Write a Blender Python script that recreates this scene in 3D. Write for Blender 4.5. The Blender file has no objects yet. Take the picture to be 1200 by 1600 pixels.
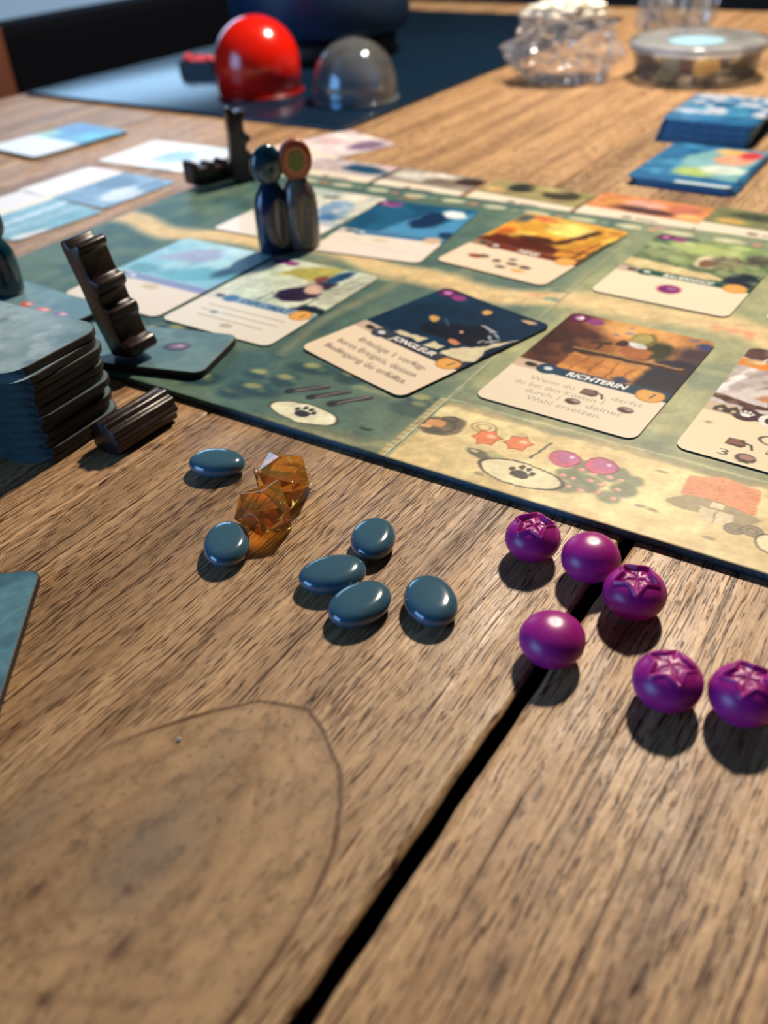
import bpy, bmesh, math, random
import numpy as np
from mathutils import Matrix, Vector

random.seed(7); rng = np.random.RandomState(11)
SC = bpy.context.scene
COL = SC.collection
MM = 0.001                       # every length below is in millimetres; the table top is z = 0
R = math.radians

# ---------------------------------------------------------------- camera
cam_d = bpy.data.cameras.new('camera'); cam = bpy.data.objects.new('camera', cam_d); COL.objects.link(cam)
cam_d.sensor_fit = 'VERTICAL'; cam_d.sensor_height = 36.0; cam_d.sensor_width = 27.0
cam_d.lens = 1388.58 / 1600 * 36.0
cam_d.clip_start = 0.01; cam_d.clip_end = 50
_p, _r = 0.63095486, -0.05539105
_c0 = Vector((1, 0, 0)); _c1 = Vector((0, math.sin(_p), math.cos(_p))); _c2 = Vector((0, -math.cos(_p), math.sin(_p)))
_m = Matrix((_c0, _c1, _c2)).transposed() @ Matrix.Rotation(_r, 3, 'Z')
cam.matrix_world = Matrix.Translation((0, 0, 0.1681)) @ _m.to_4x4()
cam_d.dof.use_dof = True; cam_d.dof.focus_distance = 0.278
cam_d.dof.aperture_fstop = cam_d.lens / 3.3
SC.camera = cam

# ---------------------------------------------------------------- world, lamp, exposure
w = bpy.data.worlds.new('world'); SC.world = w; w.use_nodes = True
w.node_tree.nodes['Background'].inputs[0].default_value = (0.16, 0.34, 0.62, 1)
w.node_tree.nodes['Background'].inputs[1].default_value = 0.30
def lamp(name, loc, size, power, color):
    d = bpy.data.lights.new(name, 'POINT'); d.shadow_soft_size = size; d.energy = power; d.color = color
    o = bpy.data.objects.new(name, d); o.location = loc; COL.objects.link(o); return o
lamp('pendant_lamp_light', (0.34, 0.93, 0.82), 0.040, 68.0, (1.0, 0.84, 0.66))
SC.view_settings.view_transform = 'Standard'; SC.view_settings.look = 'None'
SC.view_settings.exposure = 0.0; SC.view_settings.gamma = 1.0; SC.view_settings.use_curve_mapping = False
SC.cycles.max_bounces = 10; SC.cycles.transparent_max_bounces = 28

# ---------------------------------------------------------------- helpers
def lin(c):
    c = np.asarray(c, float) / 255.0
    return np.where(c <= 0.04045, c / 12.92, ((c + 0.055) / 1.055) ** 2.4)
def L4(c): v = lin(c); return (float(v[0]), float(v[1]), float(v[2]), 1.0)

def nmat(name):
    m = bpy.data.materials.new(name); m.use_nodes = True
    return m, m.node_tree, m.node_tree.nodes['Principled BSDF']
def N(nt, t, **kw):
    n = nt.nodes.new(t)
    for k, v in kw.items(): setattr(n, k, v)
    return n
def ramp(nt, src, stops):
    r = N(nt, 'ShaderNodeValToRGB'); el = r.color_ramp.elements
    while len(el) < len(stops): el.new(0.5)
    for e, (p, c) in zip(el, stops):
        e.position = p; e.color = c if len(c) == 4 else (*c, 1)
    nt.links.new(src, r.inputs[0]); return r.outputs[0]
def mixc(nt, f, a, b, mode='MIX'):
    m = N(nt, 'ShaderNodeMix', data_type='RGBA', blend_type=mode)
    for i, s in ((0, f), (6, a), (7, b)):
        if hasattr(s, 'links'): nt.links.new(s, m.inputs[i])
        else: m.inputs[i].default_value = s
    return m.outputs[2]
def mth(nt, op, a, b=0.0, c=None):
    m = N(nt, 'ShaderNodeMath', operation=op)
    for i, s in enumerate((a, b) if c is None else (a, b, c)):
        if hasattr(s, 'links'): nt.links.new(s, m.inputs[i])
        else: m.inputs[i].default_value = s
    return m.outputs[0]
def noise(nt, vec, scale, detail=3, rough=0.55):
    n = N(nt, 'ShaderNodeTexNoise'); n.inputs['Scale'].default_value = scale
    n.inputs['Detail'].default_value = detail; n.inputs['Roughness'].default_value = rough
    nt.links.new(vec, n.inputs['Vector']); return n.outputs['Fac']
def mapping(nt, scale, loc=(0, 0, 0), coord='Object'):
    t = N(nt, 'ShaderNodeTexCoord'); mp = N(nt, 'ShaderNodeMapping')
    mp.inputs['Scale'].default_value = scale; mp.inputs['Location'].default_value = loc
    nt.links.new(t.outputs[coord], mp.inputs['Vector']); return mp.outputs[0]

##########

■ **What you will do**:
Repeat all of the data above word for word, minus the pictures.

■ **Finished task**:
Write a Blender Python script that recreates this scene in 3D. Write for Blender 4.5. The Blender file has no objects yet. Take the picture to be 1200 by 1600 pixels.
import bpy, bmesh, math, random
import numpy as np
from mathutils import Matrix, Vector

random.seed(7); rng = np.random.RandomState(11)
SC = bpy.context.scene
COL = SC.collection
MM = 0.001                       # every length below is in millimetres; the table top is z = 0
R = math.radians

# ---------------------------------------------------------------- camera
cam_d = bpy.data.cameras.new('camera'); cam = bpy.data.objects.new('camera', cam_d); COL.objects.link(cam)
cam_d.sensor_fit = 'VERTICAL'; cam_d.sensor_height = 36.0; cam_d.sensor_width = 27.0
cam_d.lens = 1388.58 / 1600 * 36.0
cam_d.clip_start = 0.01; cam_d.clip_end = 50
_p, _r = 0.63095486, -0.05539105
_c0 = Vector((1, 0, 0)); _c1 = Vector((0, math.sin(_p), math.cos(_p))); _c2 = Vector((0, -math.cos(_p), math.sin(_p)))
_m = Matrix((_c0, _c1, _c2)).transposed() @ Matrix.Rotation(_r, 3, 'Z')
cam.matrix_world = Matrix.Translation((0, 0, 0.1681)) @ _m.to_4x4()
cam_d.dof.use_dof = True; cam_d.dof.focus_distance = 0.278
cam_d.dof.aperture_fstop = cam_d.lens / 3.3
SC.camera = cam

# ---------------------------------------------------------------- world, lamp, exposure
w = bpy.data.worlds.new('world'); SC.world = w; w.use_nodes = True
w.node_tree.nodes['Background'].inputs[0].default_value = (0.16, 0.34, 0.62, 1)
w.node_tree.nodes['Background'].inputs[1].default_value = 0.30
def lamp(name, loc, size, power, color):
    d = bpy.data.lights.new(name, 'POINT'); d.shadow_soft_size = size; d.energy = power; d.color = color
    o = bpy.data.objects.new(name, d); o.location = loc; COL.objects.link(o); return o
lamp('pendant_lamp_light', (0.34, 0.93, 0.82), 0.040, 68.0, (1.0, 0.84, 0.66))
SC.view_settings.view_transform = 'Standard'; SC.view_settings.look = 'None'
SC.view_settings.exposure = 0.0; SC.view_settings.gamma = 1.0; SC.view_settings.use_curve_mapping = False
SC.cycles.max_bounces = 10; SC.cycles.transparent_max_bounces = 28

# ---------------------------------------------------------------- helpers
def lin(c):
    c = np.asarray(c, float) / 255.0
    return np.where(c <= 0.04045, c / 12.92, ((c + 0.055) / 1.055) ** 2.4)
def L4(c): v = lin(c); return (float(v[0]), float(v[1]), float(v[2]), 1.0)

def nmat(name):
    m = bpy.data.materials.new(name); m.use_nodes = True
    return m, m.node_tree, m.node_tree.nodes['Principled BSDF']
def N(nt, t, **kw):
    n = nt.nodes.new(t)
    for k, v in kw.items(): setattr(n, k, v)
    return n
def ramp(nt, src, stops):
    r = N(nt, 'ShaderNodeValToRGB'); el = r.color_ramp.elements
    while len(el) < len(stops): el.new(0.5)
    for e, (p, c) in zip(el, stops):
        e.position = p; e.color = c if len(c) == 4 else (*c, 1)
    nt.links.new(src, r.inputs[0]); return r.outputs[0]
def mixc(nt, f, a, b, mode='MIX'):
    m = N(nt, 'ShaderNodeMix', data_type='RGBA', blend_type=mode)
    for i, s in ((0, f), (6, a), (7, b)):
        if hasattr(s, 'links'): nt.links.new(s, m.inputs[i])
        else: m.inputs[i].default_value = s
    return m.outputs[2]
def mth(nt, op, a, b=0.0, c=None):
    m = N(nt, 'ShaderNodeMath', operation=op)
    for i, s in enumerate((a, b) if c is None else (a, b, c)):
        if hasattr(s, 'links'): nt.links.new(s, m.inputs[i])
        else: m.inputs[i].default_value = s
    return m.outputs[0]
def noise(nt, vec, scale, detail=3, rough=0.55):
    n = N(nt, 'ShaderNodeTexNoise'); n.inputs['Scale'].default_value = scale
    n.inputs['Detail'].default_value = detail; n.inputs['Roughness'].default_value = rough
    nt.links.new(vec, n.inputs['Vector']); return n.outputs['Fac']
def mapping(nt, scale, loc=(0, 0, 0), coord='Object'):
    t = N(nt, 'ShaderNodeTexCoord'); mp = N(nt, 'ShaderNodeMapping')
    mp.inputs['Scale'].default_value = scale; mp.inputs['Location'].default_value = loc
    nt.links.new(t.outputs[coord], mp.inputs['Vector']); return mp.outputs[0]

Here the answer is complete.